__Given material__.
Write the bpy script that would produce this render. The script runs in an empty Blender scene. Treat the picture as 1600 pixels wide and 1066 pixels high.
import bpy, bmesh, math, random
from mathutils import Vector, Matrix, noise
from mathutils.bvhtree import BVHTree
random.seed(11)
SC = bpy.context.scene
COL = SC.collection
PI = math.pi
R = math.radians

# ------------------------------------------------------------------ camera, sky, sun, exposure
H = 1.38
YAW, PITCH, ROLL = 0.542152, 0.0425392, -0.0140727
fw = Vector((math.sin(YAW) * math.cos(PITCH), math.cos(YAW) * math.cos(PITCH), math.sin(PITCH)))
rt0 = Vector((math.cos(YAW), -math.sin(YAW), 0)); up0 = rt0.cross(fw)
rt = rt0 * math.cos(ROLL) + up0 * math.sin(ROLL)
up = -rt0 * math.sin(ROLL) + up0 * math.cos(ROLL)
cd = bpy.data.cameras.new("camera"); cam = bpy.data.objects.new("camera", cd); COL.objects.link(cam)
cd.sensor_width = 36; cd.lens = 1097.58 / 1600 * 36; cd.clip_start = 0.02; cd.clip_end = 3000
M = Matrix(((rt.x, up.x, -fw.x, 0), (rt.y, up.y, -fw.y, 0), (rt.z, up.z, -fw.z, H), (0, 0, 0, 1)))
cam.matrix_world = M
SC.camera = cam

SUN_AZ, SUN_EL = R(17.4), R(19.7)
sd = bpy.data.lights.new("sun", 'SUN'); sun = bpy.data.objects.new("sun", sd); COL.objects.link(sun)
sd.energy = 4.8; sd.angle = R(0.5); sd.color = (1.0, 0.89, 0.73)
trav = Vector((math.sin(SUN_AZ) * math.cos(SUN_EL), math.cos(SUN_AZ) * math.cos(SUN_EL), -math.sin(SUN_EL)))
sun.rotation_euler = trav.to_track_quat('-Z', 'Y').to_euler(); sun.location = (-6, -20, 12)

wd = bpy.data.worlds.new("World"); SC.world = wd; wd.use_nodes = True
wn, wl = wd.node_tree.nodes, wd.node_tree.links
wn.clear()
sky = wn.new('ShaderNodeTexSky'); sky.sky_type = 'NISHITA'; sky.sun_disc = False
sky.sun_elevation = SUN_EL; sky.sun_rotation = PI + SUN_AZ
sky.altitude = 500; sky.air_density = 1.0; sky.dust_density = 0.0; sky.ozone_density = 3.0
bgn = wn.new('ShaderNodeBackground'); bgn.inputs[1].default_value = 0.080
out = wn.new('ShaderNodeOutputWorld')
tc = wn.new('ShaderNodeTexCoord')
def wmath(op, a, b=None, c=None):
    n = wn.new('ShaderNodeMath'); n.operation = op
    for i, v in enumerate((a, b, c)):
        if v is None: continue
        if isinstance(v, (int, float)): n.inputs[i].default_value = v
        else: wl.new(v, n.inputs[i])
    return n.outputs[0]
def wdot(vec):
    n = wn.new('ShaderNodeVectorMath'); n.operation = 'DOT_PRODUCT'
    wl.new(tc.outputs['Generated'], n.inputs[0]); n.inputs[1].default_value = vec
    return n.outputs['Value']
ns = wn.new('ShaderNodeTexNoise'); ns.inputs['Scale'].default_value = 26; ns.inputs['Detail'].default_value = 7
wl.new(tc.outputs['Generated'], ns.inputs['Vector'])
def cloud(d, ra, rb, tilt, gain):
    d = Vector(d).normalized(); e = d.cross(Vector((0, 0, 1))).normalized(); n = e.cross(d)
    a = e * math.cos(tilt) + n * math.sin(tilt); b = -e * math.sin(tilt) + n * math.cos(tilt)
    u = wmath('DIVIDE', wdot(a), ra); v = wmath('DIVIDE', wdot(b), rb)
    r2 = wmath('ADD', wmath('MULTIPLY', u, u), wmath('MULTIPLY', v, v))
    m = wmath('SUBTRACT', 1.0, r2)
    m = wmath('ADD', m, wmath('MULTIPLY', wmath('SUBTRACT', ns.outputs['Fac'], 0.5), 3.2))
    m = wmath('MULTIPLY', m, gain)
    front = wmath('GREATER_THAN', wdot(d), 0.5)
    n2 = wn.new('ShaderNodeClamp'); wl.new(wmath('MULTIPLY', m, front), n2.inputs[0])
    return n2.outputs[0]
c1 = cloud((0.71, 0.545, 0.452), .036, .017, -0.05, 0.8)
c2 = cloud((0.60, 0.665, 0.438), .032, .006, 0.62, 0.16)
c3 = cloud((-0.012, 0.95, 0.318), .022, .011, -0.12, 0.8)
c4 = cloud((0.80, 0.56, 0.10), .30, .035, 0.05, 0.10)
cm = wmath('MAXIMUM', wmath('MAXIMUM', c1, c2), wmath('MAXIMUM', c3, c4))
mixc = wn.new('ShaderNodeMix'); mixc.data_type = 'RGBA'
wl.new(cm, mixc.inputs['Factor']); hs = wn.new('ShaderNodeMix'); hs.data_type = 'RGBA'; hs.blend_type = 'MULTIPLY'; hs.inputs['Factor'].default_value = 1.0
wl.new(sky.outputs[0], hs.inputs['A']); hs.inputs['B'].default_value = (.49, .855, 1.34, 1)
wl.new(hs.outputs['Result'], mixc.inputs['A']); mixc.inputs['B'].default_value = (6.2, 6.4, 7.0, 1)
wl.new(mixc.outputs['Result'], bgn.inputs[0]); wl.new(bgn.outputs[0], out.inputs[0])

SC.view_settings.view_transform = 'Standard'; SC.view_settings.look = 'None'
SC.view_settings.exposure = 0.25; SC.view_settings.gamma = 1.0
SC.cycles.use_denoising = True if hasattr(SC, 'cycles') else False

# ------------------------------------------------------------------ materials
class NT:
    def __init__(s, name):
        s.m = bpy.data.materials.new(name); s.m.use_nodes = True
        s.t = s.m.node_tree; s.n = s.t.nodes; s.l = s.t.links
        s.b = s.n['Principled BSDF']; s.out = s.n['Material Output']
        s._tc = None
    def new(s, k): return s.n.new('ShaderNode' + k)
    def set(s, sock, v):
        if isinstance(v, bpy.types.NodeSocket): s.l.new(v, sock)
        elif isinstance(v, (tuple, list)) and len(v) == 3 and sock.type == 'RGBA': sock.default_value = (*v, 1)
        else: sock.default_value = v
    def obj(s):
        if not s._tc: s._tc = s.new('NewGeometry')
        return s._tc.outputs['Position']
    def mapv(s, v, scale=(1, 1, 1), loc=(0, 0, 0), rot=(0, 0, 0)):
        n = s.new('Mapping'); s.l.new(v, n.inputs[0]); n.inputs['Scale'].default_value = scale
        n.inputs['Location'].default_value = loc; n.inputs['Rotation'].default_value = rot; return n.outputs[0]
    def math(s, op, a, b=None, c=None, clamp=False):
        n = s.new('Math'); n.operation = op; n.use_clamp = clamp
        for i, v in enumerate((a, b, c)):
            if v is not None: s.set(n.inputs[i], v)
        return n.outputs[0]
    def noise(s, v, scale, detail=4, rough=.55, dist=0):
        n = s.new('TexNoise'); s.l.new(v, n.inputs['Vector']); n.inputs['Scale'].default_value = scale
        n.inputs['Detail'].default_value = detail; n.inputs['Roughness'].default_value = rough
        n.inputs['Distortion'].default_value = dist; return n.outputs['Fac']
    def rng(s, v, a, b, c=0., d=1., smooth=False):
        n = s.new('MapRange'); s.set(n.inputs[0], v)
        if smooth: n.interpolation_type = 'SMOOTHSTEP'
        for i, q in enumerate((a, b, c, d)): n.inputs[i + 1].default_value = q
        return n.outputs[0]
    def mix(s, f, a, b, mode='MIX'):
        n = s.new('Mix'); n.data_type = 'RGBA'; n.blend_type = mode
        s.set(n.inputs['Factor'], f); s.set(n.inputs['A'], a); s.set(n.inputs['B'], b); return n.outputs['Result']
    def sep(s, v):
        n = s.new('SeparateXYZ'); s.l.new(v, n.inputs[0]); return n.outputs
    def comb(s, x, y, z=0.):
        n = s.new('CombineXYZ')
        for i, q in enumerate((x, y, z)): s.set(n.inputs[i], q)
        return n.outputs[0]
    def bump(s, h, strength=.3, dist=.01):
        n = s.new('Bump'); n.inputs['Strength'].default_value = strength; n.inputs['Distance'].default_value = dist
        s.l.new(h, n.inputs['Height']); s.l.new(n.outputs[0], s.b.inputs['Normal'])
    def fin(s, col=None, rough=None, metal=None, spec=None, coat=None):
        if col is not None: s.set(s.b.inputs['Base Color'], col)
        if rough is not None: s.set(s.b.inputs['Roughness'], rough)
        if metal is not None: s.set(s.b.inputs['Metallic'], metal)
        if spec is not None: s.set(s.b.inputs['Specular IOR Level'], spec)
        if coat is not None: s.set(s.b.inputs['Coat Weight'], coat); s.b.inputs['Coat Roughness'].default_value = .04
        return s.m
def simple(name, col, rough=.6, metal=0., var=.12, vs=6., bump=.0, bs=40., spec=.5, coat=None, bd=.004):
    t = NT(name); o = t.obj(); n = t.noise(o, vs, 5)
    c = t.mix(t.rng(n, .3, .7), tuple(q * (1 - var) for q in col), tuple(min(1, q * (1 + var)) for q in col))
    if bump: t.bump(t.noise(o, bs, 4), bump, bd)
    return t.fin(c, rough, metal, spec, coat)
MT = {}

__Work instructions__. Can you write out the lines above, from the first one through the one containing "sun.rotation_euler = trav.to_track_quat('-Z', 'Y').to_euler();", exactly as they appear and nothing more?

__Solution to the exercise__.
Write the bpy script that would produce this render. The script runs in an empty Blender scene. Treat the picture as 1600 pixels wide and 1066 pixels high.
import bpy, bmesh, math, random
from mathutils import Vector, Matrix, noise
from mathutils.bvhtree import BVHTree
random.seed(11)
SC = bpy.context.scene
COL = SC.collection
PI = math.pi
R = math.radians

# ------------------------------------------------------------------ camera, sky, sun, exposure
H = 1.38
YAW, PITCH, ROLL = 0.542152, 0.0425392, -0.0140727
fw = Vector((math.sin(YAW) * math.cos(PITCH), math.cos(YAW) * math.cos(PITCH), math.sin(PITCH)))
rt0 = Vector((math.cos(YAW), -math.sin(YAW), 0)); up0 = rt0.cross(fw)
rt = rt0 * math.cos(ROLL) + up0 * math.sin(ROLL)
up = -rt0 * math.sin(ROLL) + up0 * math.cos(ROLL)
cd = bpy.data.cameras.new("camera"); cam = bpy.data.objects.new("camera", cd); COL.objects.link(cam)
cd.sensor_width = 36; cd.lens = 1097.58 / 1600 * 36; cd.clip_start = 0.02; cd.clip_end = 3000
M = Matrix(((rt.x, up.x, -fw.x, 0), (rt.y, up.y, -fw.y, 0), (rt.z, up.z, -fw.z, H), (0, 0, 0, 1)))
cam.matrix_world = M
SC.camera = cam

SUN_AZ, SUN_EL = R(17.4), R(19.7)
sd = bpy.data.lights.new("sun", 'SUN'); sun = bpy.data.objects.new("sun", sd); COL.objects.link(sun)
sd.energy = 4.8; sd.angle = R(0.5); sd.color = (1.0, 0.89, 0.73)
trav = Vector((math.sin(SUN_AZ) * math.cos(SUN_EL), math.cos(SUN_AZ) * math.cos(SUN_EL), -math.sin(SUN_EL)))
sun.rotation_euler = trav.to_track_quat('-Z', 'Y').to_euler(); sun.location = (-6, -20, 12)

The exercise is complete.